Perdana Menteri Britania Raya, David Lloid George, berkata, “A politician is a person with whose politics you don't agree; if you agree with him he's a statesman”. (Negarawan akan mengambil suatu kebijakan dengan memperhatikan kepentingan umum bahkan akan cenderung cepat memperbaiki kebijakan ketika ada kritik terhadapnya).
Para politikus juga cenderung sangat pragmatis, yaitu kepentingan diri sendiri ataupun partainya. Karena itu banyak politikus yang terjerat kasus korupsi, kolusi dan nepotisme. Di tubuh pemerintah yang saat ini kita lihat banyak lelang jabatan atau kontrak politik yang terjadi. Para pendukung atau relawan dalam proses pemilu akan diberikan jabatan sebagai imbalan walaupun bukan ahli pada bidangnya.
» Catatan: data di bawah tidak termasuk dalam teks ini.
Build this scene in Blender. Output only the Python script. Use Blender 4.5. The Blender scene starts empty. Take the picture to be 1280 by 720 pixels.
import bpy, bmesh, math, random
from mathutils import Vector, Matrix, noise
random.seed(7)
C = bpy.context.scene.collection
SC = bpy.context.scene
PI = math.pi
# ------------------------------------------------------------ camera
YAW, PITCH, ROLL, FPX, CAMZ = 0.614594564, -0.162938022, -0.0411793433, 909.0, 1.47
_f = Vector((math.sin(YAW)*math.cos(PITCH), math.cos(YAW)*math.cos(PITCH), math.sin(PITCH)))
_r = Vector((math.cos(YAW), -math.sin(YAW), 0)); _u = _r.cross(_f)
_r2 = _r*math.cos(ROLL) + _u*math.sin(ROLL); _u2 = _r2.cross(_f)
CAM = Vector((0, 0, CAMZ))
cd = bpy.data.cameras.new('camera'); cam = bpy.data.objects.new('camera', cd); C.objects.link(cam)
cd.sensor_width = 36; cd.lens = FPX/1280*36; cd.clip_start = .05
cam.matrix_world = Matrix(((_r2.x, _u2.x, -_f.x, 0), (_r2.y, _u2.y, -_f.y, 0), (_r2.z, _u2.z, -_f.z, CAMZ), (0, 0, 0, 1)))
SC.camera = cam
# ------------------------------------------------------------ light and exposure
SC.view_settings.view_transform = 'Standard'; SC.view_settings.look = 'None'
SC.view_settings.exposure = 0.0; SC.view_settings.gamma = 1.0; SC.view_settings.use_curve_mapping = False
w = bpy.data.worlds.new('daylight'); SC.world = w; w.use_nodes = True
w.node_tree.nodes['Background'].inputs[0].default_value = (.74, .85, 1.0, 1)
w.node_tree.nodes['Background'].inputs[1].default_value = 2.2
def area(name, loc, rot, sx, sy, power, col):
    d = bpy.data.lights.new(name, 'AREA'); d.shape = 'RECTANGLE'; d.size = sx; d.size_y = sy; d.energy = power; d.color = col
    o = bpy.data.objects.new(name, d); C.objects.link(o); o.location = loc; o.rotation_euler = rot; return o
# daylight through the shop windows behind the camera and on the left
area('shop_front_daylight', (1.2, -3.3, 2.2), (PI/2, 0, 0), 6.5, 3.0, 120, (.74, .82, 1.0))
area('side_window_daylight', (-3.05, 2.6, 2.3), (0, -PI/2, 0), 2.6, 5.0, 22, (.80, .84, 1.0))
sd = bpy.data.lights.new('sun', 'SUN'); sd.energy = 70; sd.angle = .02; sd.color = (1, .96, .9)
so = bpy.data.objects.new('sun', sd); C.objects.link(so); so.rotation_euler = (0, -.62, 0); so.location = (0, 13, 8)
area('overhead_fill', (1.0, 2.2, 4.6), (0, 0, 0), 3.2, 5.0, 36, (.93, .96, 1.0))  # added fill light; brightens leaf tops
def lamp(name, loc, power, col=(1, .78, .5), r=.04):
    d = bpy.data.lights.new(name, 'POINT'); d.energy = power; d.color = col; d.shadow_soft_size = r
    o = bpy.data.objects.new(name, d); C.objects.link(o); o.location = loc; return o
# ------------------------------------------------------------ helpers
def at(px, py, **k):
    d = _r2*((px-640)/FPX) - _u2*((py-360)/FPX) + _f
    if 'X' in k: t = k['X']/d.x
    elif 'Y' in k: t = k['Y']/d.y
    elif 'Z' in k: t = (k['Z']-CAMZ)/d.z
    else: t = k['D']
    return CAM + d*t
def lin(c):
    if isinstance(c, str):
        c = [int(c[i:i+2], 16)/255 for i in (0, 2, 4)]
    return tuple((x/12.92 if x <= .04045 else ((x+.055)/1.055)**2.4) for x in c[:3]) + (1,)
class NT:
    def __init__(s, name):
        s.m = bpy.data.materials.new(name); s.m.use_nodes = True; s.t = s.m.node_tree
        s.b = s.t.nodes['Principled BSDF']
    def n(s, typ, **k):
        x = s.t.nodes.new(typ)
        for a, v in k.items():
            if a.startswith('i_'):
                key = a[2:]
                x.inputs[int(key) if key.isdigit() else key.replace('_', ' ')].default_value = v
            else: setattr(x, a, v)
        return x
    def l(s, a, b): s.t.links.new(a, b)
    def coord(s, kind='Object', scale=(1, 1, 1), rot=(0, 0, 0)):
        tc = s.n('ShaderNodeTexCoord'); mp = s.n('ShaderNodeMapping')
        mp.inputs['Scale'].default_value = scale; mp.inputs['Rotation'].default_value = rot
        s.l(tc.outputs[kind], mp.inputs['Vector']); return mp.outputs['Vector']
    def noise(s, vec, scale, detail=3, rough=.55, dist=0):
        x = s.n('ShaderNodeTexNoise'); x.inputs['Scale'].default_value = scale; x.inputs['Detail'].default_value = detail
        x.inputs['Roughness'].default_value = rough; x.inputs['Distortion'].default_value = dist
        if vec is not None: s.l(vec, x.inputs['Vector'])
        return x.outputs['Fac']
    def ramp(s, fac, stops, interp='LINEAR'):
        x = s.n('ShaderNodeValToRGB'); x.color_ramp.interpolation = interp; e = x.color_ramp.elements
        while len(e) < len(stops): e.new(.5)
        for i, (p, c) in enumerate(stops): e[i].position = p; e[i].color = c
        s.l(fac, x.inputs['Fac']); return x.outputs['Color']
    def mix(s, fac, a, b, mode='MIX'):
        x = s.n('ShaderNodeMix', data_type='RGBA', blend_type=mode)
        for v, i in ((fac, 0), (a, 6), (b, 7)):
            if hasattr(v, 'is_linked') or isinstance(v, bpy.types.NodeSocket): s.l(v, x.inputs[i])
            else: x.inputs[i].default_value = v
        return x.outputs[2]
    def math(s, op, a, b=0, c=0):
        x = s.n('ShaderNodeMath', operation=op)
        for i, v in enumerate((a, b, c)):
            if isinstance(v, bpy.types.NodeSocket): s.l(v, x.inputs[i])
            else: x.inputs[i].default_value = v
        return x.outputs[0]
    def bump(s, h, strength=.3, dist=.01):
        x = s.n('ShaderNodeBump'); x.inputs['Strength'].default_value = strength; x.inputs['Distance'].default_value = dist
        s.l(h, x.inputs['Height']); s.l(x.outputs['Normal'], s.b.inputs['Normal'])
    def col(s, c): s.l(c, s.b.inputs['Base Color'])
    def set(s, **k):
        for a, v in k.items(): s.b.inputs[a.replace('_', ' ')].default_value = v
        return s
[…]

Kericuhan politik saat ini disebabkan kita miskin negarawan, baik di tingkat daerah maupun pusat. Negeri kekurangan sosok-sosok yang menjadi ayah bagi anaknya. Mengelola negara sama dengan membangun rumah tangga. Peran ayah sangat dominan. Ayah yang selalu berkorban bagi keluarganya. Rela bekerja sekuat tenaga untuk memenuhi kebutuhan keluarganya.
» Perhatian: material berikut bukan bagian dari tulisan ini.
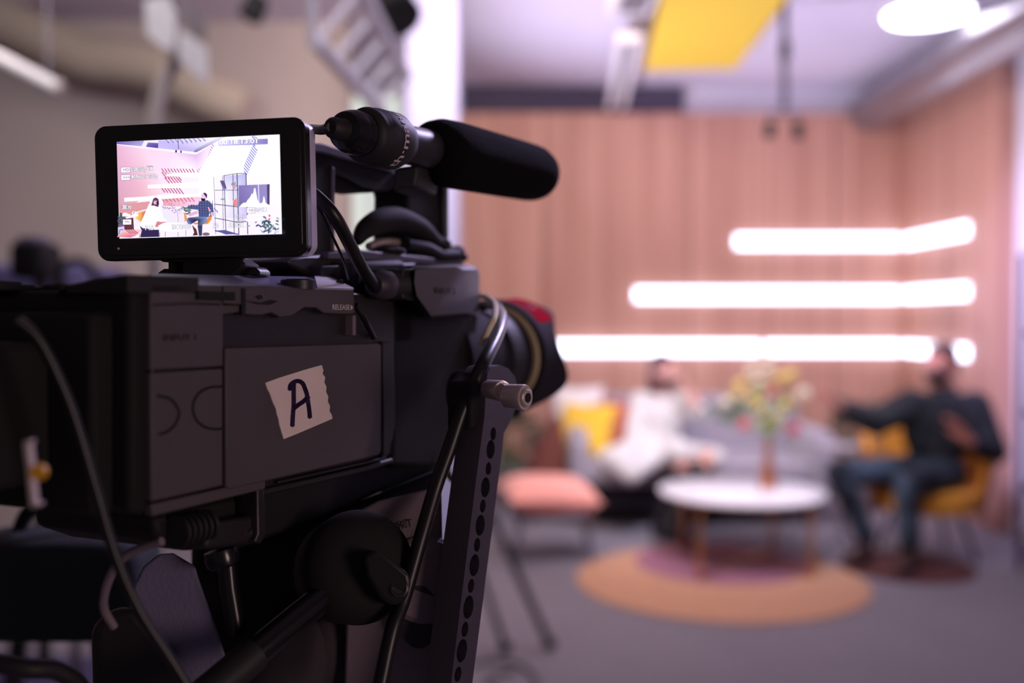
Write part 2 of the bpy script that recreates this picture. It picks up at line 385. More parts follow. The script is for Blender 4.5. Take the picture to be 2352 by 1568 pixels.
# LED bars on the oak walls
def led(a, b, normal, label):
    t = thing('light_bar', label, 'light', (a + b) / 2, 'glowing light bars on the oak walls')
    d = (b - a).normalized()
    obj('bar_housing', prism([a + Vector((0, 0, -.04)) + normal * .0, a + Vector((0, 0, .04)), a + Vector((0, 0, .04)) + normal * .02, a + Vector((0, 0, -.04)) + normal * .02], b - a), 'lamp_white', t)
    obj('diffuser', prism([a + normal * .02 + Vector((0, 0, -.05)), a + normal * .02 + Vector((0, 0, .05)), a + normal * .045 + Vector((0, 0, .04)), a + normal * .045 + Vector((0, 0, -.04))], b - a), 'led_white', t)
NY = Vector((0, -1, 0)); NX = Vector((-1, 0, 0)); YB = 8.248; XR = 3.268
def wy(px, py): return W(px, py, YB)
def wx(px, py):
    r = ray(px, py); return EYE + r * (XR / r.x)
rows = [(555, [(1688, 2062)], 'top', 523), (677, [(1458, 2062)], 'middle', 669), (799, [(1180, 1742), (1755, 2062)], 'bottom', 811)]
for py, spans, nm, pr in rows:
    for i, (x0, x1) in enumerate(spans):
        z = wy(1800, py).z
        a, b = wy(x0, py), wy(x1, py); a.z = b.z = z
        lb_ = {('top', 0): 'topmost and shortest glowing white light bar on the back oak wall', ('middle', 0): 'middle glowing white light bar on the back oak wall',
               ('bottom', 0): 'lowest glowing light bar on the back wall, behind the woman in white', ('bottom', 1): 'lowest glowing light bar near the corner, behind the flowers'}[(nm, i)]
        led(a, b, NY, lb_)
    e = wx(2232, pr); a = Vector((XR, YB - .02, z)); b = Vector((XR, e.y, z))
    led(a, b, NX, {'top': 'topmost glowing light bar on the right oak wall', 'middle': 'middle glowing light bar on the right oak wall', 'bottom': 'lowest glowing light bar on the right wall behind the man\'s head'}[nm])

# ================================================================== THE SET FURNITURE
t = thing('round_rug', 'large round tan rug with a plum circle under the coffee table', 'rug', (1.2, 5.56, 0))
obj('rug_ring', lathe((1.14, 5.43, 0.001), (0, 0, 1), [(0, .785), (.008, .785), (.012, .775)], 96), 'rug_tan', t)
obj('inner_circle', lathe((1.22, 5.79, 0.010), (0, 0, 1), [(0, .50), (.005, .497)], 96), 'rug_purple', t, label='plum coloured inner circle')
o = obj('small_rug', lathe((2.28, 5.72, 0.001), (0, 0, 1), [(0, .37), (.009, .37), (.011, .36)], 64), 'rug_brown'); tag(o, 'small dark brown round rug under the man\'s feet', 'rug')

def softbox(c, s, bm=None, m=None, r=.05, bulge=.02):
    b = NB(); bmesh.ops.create_cube(b, size=1)
    bmesh.ops.subdivide_edges(b, edges=b.edges[:], cuts=7, use_grid_fill=True)
    for v in b.verts:
        x, y, z = v.co * 2
        q = Vector((x, y, z)); l = (abs(x) ** 6 + abs(y) ** 6 + abs(z) ** 6) ** (1 / 6); q = q / l
        q += Vector((0, 0, math.copysign(bulge / s[2] * 2 * (1 - min(1, abs(x))) * (1 - min(1, abs(y))), z) if abs(z) > .5 else 0))
        p = Vector((q.x * s[0] / 2, q.y * s[1] / 2, q.z * s[2] / 2)); v.co = Vector(c) + (m @ p if m else p)
    return b
def pillow(c, s, m=None):
    b = NB(); N = 14; top = {}; bot = {}
    for i in range(N + 1):
        for j in range(N + 1):
            u, v = i / N * 2 - 1, j / N * 2 - 1
            h = ((1 - u ** 4) * (1 - v ** 4)) ** .5 * s[2] / 2
            k = 1 - .10 * ((1 - abs(u)) * abs(v) ** 2 + (1 - abs(v)) * abs(u) ** 2)
            for d, sg in ((top, 1), (bot, -1)):
                if sg < 0 and (i in (0, N) or j in (0, N)): d[i, j] = top[i, j]; continue
                p = Vector((u * k * s[0] / 2, v * k * s[1] / 2, sg * h)); d[i, j] = b.verts.new(Vector(c) + (m @ p if m else p))
    for d, sg in ((top, 1), (bot, -1)):
        for i in range(N):
            for j in range(N):
                f = (d[i, j], d[i + 1, j], d[i + 1, j + 1], d[i, j + 1]); b.faces.new(f if sg > 0 else f[::-1])
    return b
def rotm(x=0, y=0, z=0):
    return Matrix.Rotation(R(z), 3, 'Z') @ Matrix.Rotation(R(y), 3, 'Y') @ Matrix.Rotation(R(x), 3, 'X')

# sofa
t = thing('sofa', 'grey upholstered sofa with dark base below the light bars', 'sofa', (1.27, 7.2, 0))
obj('base', box((1.27, 7.28, .19), (1.74, .82, .18)), 'sofa_base', t, bev=.02)
for i, x in enumerate((.84, 1.70)): obj('seat_cushion', softbox((x, 7.18, .37), (.86, .84, .18)), 'sofa_grey', t)
obj('backrest', softbox((1.31, 7.66, .56), (1.78, .22, .58), bulge=.0), 'sofa_grey', t)
for x in (.86, 1.68): obj('back_cushion', softbox((x, 7.50, .60), (.80, .20, .42), m=rotm(x=-12)), 'sofa_grey', t)
obj('armrest', softbox((.465, 7.22, .42), (.14, .96, .50), bulge=0), 'sofa_grey', t)
obj('armrest', softbox((2.14, 7.22, .42), (.18, .96, .48), bulge=0), 'sofa_grey', t)
q0 = G(1354, 1206); obj('leg', cyl(q0, (q0.x, q0.y, .12), .020, .024), 'brass', t, label='brass front leg')
for x in (.56, 2.05):
    for y in (6.92, 7.6): obj('leg', cyl((x, y, 0), (x, y, .11), .015, .022), 'sofa_base', t)
def cushion(c, s, m, material, label):
    o = obj('cushion', pillow(c, s, m), material); tag(o, label, 'cushion', 'cushions on the seats'); return o
cushion(P(1345, 990, 7.15), (.42, .42, .14), rotm(x=68, z=-28), 'yellow_cloth', 'yellow cushion leaning on the left end of the grey sofa')
cushion(P(1408, 985, 7.25), (.40, .40, .14), rotm(x=70, z=-20), 'rust_cloth', 'rust pink cushion between the yellow cushion and the woman')
cushion(P(1442, 975, 7.34), (.38, .38, .12), rotm(x=72, z=-10), 'maroon_cloth', 'maroon cushion directly behind the woman in white')
cushion(P(1325, 942, 7.42), (.38, .36, .12), rotm(x=74, z=-12), 'white_cloth', 'white cushion behind the yellow cushion on the sofa')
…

Kita kehilangan sosok seperti Soekarno, Hatta, Tan malaka, beserta para faunding fathers kita yang rela turun di medan juang, dibuang di pengasingan, berulang kali ditawan oleh Belanda. Kepentingan mereka saat itu hanya satu: kemerdekaan.
BACA JUGA: Urgensi Gerakan Mahasiswa Saat Ini
Bahkan setelah kemerdekaan kita melihat sosok seperti Hatta yang rela turun dari jabatan wakil presiden karena berseberangan dengan kebijakan Soekarno, Dia kawatir ada perpecahan dalam masyarakat dan pemerintahan. Sosok Gus Dur juga bisa terlihat kenegaraannya ketika menerima pelengserannya dan memerintahkan pendukungnya untuk tidak protes demi melindungi pemerintah dari perpecahaan yang lebih serius.
Sosok-sosok seperti itu sangat sulit ditemukan di masa ini. Terjadi kelangkaan pada negerawan, tetapi banyak sekali politikus yang menjamur. Sangat sulit ditemukan pemimpin yang menerima kritik dan membuat kebijakan sesuai dengan kritikan yang disampaikan.
Kampus Penghasil Politikus
Sejatinya proses demokrasi sudah ada di sekolah menengah atas (SMA), bahkan secara lebih jelas dipraktikkan di kampus oleh mahasiswa. Proses pemilu sudah kita ketahui sejak lama dan menjadi hal yang lumrah bagi kita dan praktik-praktik curang juga sudah dimulai sejak itu juga. Di dalam kampus mahasiswa sudah melakukan praktik-praktik tersebut ketika melakukan proses demokrasi dalam pemilihan ketua BEM atau pemerintahan mahasiswa.
Mahasiswa sudah diajarkan melalui lingkungannya untuk memperoleh kekuasaan dengan cara seperti apapun bahkan lebih parahnya lagi setelah mendapat kekuasaan tidak peduli terhadap hak-hak mahasiswa yang diwakilkan olehnya. Tak jarang kita lihat BEM mahasiswa yang pasif terhadap permasalahan mahasiswa, bahkan ada yang berpihak kepada pihak-pihak yang menindas mahasiswa melalui kebijakannya.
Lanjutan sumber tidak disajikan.